» **Task goal**
Copy every line, leaving nothing out and adding nothing.

» **Collected data**
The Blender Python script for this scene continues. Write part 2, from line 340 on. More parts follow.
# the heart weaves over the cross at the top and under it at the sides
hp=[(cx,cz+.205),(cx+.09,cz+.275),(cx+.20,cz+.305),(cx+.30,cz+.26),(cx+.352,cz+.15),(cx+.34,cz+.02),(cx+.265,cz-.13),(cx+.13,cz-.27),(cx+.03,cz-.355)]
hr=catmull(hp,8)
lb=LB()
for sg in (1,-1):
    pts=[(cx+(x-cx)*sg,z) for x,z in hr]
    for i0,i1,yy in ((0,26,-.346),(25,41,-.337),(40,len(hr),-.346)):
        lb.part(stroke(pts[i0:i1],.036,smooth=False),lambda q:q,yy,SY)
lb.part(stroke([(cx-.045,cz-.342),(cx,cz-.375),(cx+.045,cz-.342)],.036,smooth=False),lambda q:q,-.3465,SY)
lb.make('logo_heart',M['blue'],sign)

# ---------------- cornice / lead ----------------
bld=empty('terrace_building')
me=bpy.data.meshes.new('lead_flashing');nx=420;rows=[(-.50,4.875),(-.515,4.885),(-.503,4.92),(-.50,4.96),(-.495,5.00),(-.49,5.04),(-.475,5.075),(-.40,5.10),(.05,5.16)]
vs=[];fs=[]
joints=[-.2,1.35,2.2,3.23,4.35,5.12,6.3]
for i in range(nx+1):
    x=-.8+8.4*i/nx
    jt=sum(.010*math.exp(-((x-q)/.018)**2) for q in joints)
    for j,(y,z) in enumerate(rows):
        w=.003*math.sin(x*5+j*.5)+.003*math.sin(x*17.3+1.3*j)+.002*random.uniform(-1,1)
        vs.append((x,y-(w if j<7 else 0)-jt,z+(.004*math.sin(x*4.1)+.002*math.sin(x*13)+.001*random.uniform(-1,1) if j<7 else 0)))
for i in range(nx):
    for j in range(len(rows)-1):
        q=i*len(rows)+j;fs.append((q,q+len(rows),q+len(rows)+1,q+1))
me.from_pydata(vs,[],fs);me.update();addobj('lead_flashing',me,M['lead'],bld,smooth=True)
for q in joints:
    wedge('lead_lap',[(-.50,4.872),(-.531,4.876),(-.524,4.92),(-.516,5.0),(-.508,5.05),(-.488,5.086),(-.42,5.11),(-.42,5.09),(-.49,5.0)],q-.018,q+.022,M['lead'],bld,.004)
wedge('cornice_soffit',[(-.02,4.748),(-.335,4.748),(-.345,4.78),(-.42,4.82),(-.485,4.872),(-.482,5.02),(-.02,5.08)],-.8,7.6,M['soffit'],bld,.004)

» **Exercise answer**
The Blender Python script for this scene continues. Write part 2, from line 340 on. More parts follow.
# the heart weaves over the cross at the top and under it at the sides
hp=[(cx,cz+.205),(cx+.09,cz+.275),(cx+.20,cz+.305),(cx+.30,cz+.26),(cx+.352,cz+.15),(cx+.34,cz+.02),(cx+.265,cz-.13),(cx+.13,cz-.27),(cx+.03,cz-.355)]
hr=catmull(hp,8)
lb=LB()
for sg in (1,-1):
    pts=[(cx+(x-cx)*sg,z) for x,z in hr]
    for i0,i1,yy in ((0,26,-.346),(25,41,-.337),(40,len(hr),-.346)):
        lb.part(stroke(pts[i0:i1],.036,smooth=False),lambda q:q,yy,SY)
lb.part(stroke([(cx-.045,cz-.342),(cx,cz-.375),(cx+.045,cz-.342)],.036,smooth=False),lambda q:q,-.3465,SY)
lb.make('logo_heart',M['blue'],sign)

# ---------------- cornice / lead ----------------
bld=empty('terrace_building')
me=bpy.data.meshes.new('lead_flashing');nx=420;rows=[(-.50,4.875),(-.515,4.885),(-.503,4.92),(-.50,4.96),(-.495,5.00),(-.49,5.04),(-.475,5.075),(-.40,5.10),(.05,5.16)]
vs=[];fs=[]
joints=[-.2,1.35,2.2,3.23,4.35,5.12,6.3]
for i in range(nx+1):
    x=-.8+8.4*i/nx
    jt=sum(.010*math.exp(-((x-q)/.018)**2) for q in joints)
    for j,(y,z) in enumerate(rows):
        w=.003*math.sin(x*5+j*.5)+.003*math.sin(x*17.3+1.3*j)+.002*random.uniform(-1,1)
        vs.append((x,y-(w if j<7 else 0)-jt,z+(.004*math.sin(x*4.1)+.002*math.sin(x*13)+.001*random.uniform(-1,1) if j<7 else 0)))
for i in range(nx):
    for j in range(len(rows)-1):
        q=i*len(rows)+j;fs.append((q,q+len(rows),q+len(rows)+1,q+1))
me.from_pydata(vs,[],fs);me.update();addobj('lead_flashing',me,M['lead'],bld,smooth=True)
for q in joints:
    wedge('lead_lap',[(-.50,4.872),(-.531,4.876),(-.524,4.92),(-.516,5.0),(-.508,5.05),(-.488,5.086),(-.42,5.11),(-.42,5.09),(-.49,5.0)],q-.018,q+.022,M['lead'],bld,.004)
wedge('cornice_soffit',[(-.02,4.748),(-.335,4.748),(-.345,4.78),(-.42,4.82),(-.485,4.872),(-.482,5.02),(-.02,5.08)],-.8,7.6,M['soffit'],bld,.004)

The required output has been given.